→ **Exercise**:
All lines in the records below from the line with "What Blender Python" through the line with "col = scn.collection" are to be given again exactly, both ends included; the pictures are to be left out.
────────────────────────────────────────
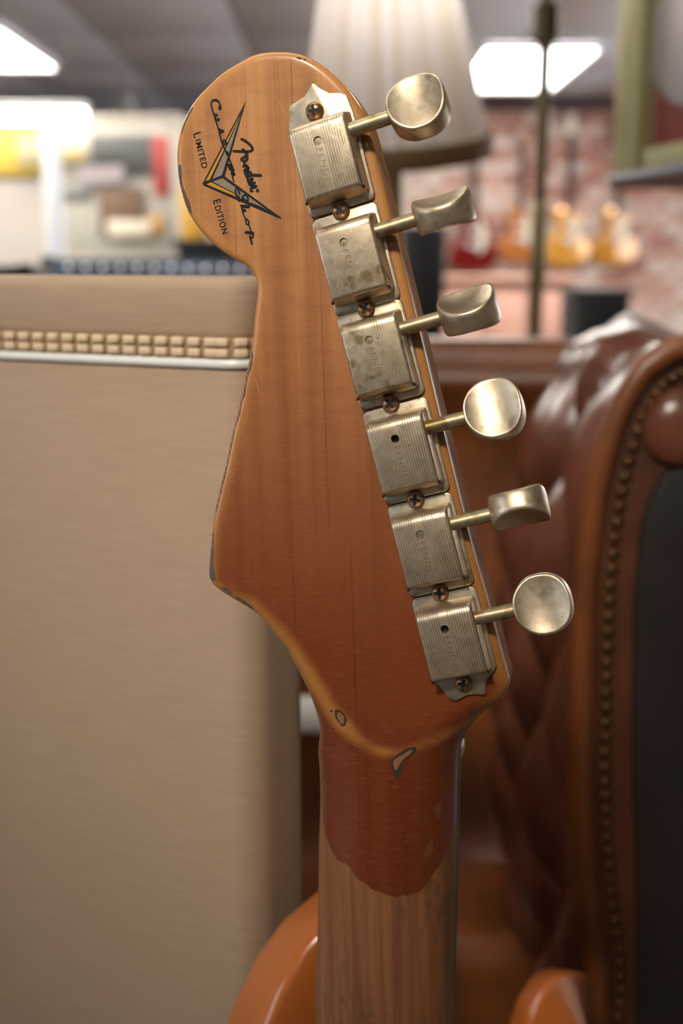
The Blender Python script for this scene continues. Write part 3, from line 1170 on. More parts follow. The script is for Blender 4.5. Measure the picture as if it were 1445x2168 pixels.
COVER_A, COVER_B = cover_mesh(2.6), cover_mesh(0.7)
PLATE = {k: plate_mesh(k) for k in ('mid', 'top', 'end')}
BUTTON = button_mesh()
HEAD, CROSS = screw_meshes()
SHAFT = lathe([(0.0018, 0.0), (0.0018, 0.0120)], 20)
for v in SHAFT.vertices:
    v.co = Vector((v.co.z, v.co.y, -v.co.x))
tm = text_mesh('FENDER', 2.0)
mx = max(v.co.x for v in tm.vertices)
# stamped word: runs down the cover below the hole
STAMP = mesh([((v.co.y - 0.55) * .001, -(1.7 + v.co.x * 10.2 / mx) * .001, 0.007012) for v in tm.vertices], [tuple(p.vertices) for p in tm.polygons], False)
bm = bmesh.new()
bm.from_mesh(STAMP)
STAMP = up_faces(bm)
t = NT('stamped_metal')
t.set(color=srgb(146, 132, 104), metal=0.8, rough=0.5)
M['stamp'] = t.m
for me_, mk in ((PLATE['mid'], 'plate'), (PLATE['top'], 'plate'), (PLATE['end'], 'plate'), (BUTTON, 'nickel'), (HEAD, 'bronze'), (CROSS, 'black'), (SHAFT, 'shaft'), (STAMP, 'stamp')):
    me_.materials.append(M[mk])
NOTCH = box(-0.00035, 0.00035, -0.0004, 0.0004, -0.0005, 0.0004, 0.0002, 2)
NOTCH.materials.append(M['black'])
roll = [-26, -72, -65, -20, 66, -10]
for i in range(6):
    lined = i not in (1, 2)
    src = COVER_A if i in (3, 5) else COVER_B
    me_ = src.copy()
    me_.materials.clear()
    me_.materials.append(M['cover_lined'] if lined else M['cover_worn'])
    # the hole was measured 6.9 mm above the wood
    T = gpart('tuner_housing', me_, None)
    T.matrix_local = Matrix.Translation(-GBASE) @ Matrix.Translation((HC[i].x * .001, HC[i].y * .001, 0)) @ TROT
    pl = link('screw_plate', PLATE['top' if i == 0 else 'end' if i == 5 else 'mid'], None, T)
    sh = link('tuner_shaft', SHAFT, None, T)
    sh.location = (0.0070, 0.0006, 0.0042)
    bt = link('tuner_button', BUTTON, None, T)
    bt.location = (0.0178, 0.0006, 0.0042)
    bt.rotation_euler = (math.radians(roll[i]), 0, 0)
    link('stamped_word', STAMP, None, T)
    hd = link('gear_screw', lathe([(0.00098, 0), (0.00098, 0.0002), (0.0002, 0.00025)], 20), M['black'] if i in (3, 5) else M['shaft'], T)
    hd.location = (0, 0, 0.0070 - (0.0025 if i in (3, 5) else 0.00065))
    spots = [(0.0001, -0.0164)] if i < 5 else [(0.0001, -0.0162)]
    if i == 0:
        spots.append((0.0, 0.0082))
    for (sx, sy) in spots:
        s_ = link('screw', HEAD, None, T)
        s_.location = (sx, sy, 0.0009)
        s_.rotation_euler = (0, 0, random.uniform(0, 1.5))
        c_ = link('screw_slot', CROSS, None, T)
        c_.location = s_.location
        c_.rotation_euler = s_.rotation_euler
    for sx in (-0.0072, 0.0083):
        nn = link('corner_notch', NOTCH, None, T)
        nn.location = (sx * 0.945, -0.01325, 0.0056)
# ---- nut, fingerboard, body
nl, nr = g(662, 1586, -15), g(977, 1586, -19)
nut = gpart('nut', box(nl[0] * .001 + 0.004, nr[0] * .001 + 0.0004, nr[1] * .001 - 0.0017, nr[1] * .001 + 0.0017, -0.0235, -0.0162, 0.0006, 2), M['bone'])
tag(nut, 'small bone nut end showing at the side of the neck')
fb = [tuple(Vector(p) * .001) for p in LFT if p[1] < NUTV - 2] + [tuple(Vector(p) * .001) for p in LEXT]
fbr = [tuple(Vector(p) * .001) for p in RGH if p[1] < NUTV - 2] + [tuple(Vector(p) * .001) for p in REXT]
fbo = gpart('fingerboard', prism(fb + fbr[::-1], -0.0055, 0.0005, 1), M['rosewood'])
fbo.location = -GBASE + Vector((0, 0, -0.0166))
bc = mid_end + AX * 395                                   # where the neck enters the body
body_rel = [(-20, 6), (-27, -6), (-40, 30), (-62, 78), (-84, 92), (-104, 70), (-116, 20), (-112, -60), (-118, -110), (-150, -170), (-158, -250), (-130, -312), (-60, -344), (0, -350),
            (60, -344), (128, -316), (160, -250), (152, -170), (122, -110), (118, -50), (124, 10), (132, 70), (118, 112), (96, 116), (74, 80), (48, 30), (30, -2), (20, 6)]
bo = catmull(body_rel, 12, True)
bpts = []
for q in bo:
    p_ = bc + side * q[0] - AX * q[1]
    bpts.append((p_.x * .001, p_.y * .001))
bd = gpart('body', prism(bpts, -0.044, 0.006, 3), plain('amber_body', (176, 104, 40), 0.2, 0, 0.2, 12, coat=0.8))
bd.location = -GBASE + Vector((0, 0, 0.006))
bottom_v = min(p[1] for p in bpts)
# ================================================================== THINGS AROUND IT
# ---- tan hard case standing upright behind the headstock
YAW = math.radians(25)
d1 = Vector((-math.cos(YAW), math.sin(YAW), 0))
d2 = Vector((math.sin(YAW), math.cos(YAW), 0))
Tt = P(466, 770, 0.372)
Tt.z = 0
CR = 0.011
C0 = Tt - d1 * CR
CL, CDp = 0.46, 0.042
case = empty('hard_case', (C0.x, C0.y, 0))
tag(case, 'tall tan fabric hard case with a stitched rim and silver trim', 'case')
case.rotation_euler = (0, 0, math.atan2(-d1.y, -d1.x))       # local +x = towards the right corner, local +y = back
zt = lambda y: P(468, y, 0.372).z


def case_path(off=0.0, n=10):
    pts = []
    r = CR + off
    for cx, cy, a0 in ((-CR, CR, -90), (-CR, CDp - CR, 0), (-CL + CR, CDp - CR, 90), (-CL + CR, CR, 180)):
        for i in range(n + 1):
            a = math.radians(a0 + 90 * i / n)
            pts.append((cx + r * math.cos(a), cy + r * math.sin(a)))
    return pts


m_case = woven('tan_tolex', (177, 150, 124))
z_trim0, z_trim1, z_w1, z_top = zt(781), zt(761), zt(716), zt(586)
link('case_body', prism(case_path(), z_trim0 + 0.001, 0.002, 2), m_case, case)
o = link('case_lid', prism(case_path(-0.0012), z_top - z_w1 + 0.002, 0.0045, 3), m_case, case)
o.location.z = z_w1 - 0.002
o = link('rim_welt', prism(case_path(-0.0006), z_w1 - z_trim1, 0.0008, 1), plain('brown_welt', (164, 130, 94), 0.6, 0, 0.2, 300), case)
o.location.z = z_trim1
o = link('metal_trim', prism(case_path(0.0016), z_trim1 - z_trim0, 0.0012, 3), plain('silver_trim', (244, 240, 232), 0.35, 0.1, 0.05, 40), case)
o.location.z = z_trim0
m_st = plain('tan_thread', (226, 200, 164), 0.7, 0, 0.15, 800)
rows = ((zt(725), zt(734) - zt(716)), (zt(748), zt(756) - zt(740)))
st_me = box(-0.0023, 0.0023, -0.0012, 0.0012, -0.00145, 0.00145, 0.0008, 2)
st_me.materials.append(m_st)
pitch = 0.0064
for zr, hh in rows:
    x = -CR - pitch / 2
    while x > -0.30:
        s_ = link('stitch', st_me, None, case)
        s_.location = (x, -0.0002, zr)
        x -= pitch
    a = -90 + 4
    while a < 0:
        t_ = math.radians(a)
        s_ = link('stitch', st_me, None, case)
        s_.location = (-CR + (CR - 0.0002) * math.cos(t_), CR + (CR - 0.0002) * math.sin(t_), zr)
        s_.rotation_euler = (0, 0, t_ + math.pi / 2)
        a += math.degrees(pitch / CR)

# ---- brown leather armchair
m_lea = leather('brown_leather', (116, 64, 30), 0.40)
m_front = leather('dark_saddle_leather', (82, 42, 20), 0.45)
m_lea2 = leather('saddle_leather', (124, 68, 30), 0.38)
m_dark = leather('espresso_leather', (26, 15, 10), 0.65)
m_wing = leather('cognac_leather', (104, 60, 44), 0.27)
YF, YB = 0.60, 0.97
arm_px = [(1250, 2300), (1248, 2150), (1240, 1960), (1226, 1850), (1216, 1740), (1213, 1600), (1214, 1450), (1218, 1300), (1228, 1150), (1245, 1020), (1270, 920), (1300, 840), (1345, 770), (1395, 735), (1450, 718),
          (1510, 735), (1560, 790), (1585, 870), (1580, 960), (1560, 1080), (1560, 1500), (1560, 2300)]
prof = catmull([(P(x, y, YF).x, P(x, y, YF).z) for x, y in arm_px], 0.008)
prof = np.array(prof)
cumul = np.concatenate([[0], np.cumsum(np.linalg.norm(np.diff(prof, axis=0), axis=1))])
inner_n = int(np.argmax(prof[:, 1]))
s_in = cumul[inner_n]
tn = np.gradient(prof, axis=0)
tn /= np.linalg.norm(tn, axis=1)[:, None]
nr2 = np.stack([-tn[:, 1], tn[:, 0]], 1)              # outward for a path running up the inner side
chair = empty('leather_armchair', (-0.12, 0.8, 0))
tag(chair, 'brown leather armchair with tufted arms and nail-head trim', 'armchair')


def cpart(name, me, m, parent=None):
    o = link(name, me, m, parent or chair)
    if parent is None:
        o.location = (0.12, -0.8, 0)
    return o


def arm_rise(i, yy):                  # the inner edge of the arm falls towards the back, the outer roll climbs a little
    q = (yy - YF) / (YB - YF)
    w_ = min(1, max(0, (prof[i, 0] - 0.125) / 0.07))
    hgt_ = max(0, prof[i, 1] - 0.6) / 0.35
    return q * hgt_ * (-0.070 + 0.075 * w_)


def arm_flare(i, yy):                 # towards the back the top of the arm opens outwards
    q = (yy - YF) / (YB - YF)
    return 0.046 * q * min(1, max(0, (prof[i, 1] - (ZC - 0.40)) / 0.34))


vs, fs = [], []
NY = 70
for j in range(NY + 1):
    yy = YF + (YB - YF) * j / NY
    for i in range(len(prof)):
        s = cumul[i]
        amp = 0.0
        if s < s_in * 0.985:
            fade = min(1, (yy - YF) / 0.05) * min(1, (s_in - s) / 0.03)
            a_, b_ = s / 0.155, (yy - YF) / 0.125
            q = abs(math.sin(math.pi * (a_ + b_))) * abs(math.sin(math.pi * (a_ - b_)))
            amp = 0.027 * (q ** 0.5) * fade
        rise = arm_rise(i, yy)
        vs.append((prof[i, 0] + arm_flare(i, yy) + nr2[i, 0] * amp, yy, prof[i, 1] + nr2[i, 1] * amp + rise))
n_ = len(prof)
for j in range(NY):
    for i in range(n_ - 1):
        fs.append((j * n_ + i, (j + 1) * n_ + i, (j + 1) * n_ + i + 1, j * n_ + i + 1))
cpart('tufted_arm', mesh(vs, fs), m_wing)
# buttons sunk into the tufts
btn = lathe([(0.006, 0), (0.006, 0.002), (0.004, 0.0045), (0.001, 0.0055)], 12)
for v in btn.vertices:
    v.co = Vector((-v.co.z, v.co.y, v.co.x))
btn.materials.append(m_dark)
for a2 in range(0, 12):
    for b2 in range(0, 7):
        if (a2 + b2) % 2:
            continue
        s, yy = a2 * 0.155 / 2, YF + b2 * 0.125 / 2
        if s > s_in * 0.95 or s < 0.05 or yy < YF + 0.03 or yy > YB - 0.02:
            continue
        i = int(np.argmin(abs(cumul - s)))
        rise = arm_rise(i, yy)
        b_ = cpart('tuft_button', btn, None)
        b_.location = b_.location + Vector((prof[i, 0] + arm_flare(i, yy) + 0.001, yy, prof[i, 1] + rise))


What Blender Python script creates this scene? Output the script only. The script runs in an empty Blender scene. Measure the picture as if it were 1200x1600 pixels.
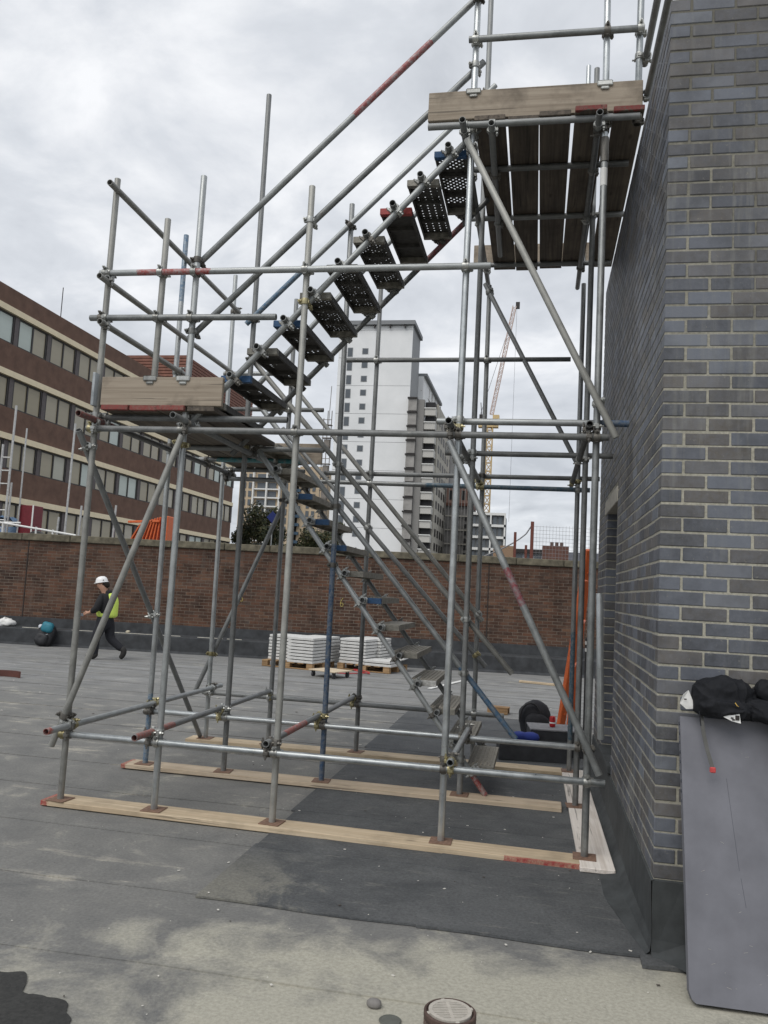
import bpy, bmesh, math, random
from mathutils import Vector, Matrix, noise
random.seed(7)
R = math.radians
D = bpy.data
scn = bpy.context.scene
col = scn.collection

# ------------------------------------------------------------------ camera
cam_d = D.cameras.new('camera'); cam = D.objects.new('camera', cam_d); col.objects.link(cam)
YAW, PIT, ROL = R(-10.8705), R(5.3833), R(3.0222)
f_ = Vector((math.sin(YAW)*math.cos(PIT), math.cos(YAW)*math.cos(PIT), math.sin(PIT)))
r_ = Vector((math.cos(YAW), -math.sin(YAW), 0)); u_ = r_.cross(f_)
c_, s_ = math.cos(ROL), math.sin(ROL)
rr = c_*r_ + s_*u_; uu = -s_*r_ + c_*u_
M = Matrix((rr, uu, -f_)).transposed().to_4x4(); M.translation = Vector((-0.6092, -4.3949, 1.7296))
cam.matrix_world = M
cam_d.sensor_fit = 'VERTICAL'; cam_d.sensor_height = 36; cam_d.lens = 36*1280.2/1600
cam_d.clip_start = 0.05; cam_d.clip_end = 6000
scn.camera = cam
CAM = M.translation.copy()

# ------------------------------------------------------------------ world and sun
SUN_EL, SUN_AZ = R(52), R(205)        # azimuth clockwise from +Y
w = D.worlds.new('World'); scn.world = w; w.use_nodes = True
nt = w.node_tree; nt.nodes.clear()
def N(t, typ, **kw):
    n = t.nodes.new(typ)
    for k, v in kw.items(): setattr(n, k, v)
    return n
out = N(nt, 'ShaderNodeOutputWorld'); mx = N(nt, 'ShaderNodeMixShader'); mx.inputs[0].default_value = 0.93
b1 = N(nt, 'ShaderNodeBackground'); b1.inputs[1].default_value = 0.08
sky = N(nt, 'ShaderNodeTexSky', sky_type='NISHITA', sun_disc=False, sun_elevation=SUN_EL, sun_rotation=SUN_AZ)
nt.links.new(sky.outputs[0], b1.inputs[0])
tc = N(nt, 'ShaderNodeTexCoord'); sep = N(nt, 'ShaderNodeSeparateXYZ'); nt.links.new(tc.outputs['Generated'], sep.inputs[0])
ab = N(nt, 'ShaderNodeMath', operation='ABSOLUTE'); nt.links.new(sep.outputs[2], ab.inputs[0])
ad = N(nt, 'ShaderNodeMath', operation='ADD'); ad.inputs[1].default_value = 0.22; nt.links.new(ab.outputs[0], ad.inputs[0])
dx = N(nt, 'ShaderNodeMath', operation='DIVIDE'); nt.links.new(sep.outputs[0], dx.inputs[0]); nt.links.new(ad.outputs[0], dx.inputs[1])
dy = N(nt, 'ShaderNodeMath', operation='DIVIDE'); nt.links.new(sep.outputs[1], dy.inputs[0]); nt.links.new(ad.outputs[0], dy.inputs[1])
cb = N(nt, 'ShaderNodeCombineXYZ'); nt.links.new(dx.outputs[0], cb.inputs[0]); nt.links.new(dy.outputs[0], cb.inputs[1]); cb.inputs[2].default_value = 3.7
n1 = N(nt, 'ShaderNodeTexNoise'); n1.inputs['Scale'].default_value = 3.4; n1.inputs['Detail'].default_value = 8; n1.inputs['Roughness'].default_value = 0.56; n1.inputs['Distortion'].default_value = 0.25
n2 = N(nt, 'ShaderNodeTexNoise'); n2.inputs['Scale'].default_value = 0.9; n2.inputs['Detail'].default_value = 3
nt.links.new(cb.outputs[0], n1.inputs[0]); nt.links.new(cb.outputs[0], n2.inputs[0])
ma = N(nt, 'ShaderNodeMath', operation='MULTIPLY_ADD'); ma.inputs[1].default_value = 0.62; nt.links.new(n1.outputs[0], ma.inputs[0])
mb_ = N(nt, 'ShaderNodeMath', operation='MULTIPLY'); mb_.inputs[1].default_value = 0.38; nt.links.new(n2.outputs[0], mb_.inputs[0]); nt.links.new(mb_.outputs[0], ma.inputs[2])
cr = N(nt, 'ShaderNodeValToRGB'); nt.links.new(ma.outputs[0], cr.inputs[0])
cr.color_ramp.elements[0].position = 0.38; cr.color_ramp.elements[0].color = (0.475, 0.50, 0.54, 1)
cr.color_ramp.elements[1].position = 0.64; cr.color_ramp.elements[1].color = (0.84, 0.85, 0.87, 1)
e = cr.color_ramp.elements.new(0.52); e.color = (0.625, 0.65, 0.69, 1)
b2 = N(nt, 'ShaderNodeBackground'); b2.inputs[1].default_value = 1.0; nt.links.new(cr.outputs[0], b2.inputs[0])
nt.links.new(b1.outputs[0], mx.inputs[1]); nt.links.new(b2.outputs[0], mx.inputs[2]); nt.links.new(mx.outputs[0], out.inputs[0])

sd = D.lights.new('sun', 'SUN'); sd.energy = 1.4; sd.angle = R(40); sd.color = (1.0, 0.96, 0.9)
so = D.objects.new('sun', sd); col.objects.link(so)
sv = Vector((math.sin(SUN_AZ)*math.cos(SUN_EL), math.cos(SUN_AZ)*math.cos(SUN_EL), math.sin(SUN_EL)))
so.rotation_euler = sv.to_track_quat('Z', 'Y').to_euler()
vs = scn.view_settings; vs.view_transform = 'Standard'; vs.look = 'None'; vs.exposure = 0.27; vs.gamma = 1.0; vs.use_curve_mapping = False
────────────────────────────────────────
→ **Output of the exercise**:
What Blender Python script creates this scene? Output the script only. The script runs in an empty Blender scene. Measure the picture as if it were 1200x1600 pixels.
import bpy, bmesh, math, random
from mathutils import Vector, Matrix, noise
random.seed(7)
R = math.radians
D = bpy.data
scn = bpy.context.scene
col = scn.collection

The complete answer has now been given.